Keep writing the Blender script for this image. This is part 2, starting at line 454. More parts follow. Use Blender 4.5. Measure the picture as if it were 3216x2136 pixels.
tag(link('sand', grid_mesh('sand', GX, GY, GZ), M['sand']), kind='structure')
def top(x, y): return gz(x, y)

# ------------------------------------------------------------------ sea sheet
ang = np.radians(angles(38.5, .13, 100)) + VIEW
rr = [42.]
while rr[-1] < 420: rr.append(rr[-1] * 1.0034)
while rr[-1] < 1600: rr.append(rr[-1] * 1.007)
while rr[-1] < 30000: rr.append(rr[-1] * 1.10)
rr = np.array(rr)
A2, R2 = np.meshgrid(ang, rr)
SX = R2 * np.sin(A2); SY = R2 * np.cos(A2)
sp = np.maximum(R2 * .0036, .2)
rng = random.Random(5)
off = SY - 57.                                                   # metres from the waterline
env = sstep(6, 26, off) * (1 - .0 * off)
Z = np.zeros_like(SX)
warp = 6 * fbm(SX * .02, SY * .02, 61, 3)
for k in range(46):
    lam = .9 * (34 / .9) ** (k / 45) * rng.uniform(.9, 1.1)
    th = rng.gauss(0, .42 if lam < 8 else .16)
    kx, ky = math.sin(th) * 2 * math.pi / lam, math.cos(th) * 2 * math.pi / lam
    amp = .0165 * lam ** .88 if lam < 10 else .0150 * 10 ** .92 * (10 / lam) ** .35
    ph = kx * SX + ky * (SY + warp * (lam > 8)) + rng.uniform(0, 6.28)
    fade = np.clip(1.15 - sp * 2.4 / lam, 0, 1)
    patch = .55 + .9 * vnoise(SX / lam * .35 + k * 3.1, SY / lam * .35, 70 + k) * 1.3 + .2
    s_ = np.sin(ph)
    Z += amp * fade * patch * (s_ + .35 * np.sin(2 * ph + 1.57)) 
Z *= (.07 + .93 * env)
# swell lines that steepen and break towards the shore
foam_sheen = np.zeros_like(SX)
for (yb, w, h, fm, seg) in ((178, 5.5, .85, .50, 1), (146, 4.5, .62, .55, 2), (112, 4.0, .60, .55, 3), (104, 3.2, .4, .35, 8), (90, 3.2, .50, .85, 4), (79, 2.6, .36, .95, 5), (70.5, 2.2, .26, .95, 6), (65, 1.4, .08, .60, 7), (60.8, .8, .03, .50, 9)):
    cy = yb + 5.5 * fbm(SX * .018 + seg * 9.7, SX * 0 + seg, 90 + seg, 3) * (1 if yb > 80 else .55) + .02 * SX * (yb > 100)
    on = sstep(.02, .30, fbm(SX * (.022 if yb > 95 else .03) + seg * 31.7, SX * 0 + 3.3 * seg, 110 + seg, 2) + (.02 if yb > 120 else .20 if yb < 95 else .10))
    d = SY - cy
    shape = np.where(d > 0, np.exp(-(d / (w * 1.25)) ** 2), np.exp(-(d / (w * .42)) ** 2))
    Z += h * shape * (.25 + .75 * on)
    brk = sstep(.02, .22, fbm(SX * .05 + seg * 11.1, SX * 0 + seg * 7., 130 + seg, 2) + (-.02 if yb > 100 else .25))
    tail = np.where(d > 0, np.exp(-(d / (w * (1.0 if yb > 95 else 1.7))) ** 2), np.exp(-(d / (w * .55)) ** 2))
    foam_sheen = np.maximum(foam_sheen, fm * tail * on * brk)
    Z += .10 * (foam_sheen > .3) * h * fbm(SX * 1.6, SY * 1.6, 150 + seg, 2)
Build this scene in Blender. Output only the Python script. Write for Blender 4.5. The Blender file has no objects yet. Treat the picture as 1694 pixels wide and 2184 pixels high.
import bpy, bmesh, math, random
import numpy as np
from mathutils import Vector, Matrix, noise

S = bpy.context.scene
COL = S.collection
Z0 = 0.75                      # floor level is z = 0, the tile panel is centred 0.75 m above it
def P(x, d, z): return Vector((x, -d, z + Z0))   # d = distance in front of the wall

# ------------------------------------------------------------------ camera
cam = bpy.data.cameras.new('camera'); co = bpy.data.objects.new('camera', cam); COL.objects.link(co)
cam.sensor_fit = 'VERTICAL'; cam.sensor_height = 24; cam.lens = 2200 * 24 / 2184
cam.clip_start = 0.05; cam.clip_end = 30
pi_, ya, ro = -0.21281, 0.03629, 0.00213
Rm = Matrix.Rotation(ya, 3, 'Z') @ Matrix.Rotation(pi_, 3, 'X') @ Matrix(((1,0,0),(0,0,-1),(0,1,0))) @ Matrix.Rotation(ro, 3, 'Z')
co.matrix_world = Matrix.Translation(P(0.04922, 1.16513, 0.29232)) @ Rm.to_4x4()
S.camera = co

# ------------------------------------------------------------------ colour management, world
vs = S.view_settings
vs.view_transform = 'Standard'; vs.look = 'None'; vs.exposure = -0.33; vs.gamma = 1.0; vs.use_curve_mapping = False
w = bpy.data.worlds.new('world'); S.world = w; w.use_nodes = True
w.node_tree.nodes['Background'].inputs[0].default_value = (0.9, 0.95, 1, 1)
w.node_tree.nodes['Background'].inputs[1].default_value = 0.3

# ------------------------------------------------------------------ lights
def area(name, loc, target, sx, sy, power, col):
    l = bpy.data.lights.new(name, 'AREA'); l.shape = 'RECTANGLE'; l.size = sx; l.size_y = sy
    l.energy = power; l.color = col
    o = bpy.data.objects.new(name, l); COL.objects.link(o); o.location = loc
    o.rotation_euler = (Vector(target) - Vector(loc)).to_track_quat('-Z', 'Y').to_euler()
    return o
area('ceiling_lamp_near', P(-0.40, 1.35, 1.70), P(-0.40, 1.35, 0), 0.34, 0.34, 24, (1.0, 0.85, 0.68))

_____

PROBLEM TO SOLVE
Transcribe only the lines from the beginning of the entries to the line with "def top(x, y): return gz(x, y)", inclusive, exactly as written.

RESULT OF THIS EXERCISE
Keep writing the Blender script for this image. This is part 2, starting at line 454. More parts follow. Use Blender 4.5. Measure the picture as if it were 3216x2136 pixels.
tag(link('sand', grid_mesh('sand', GX, GY, GZ), M['sand']), kind='structure')
def top(x, y): return gz(x, y)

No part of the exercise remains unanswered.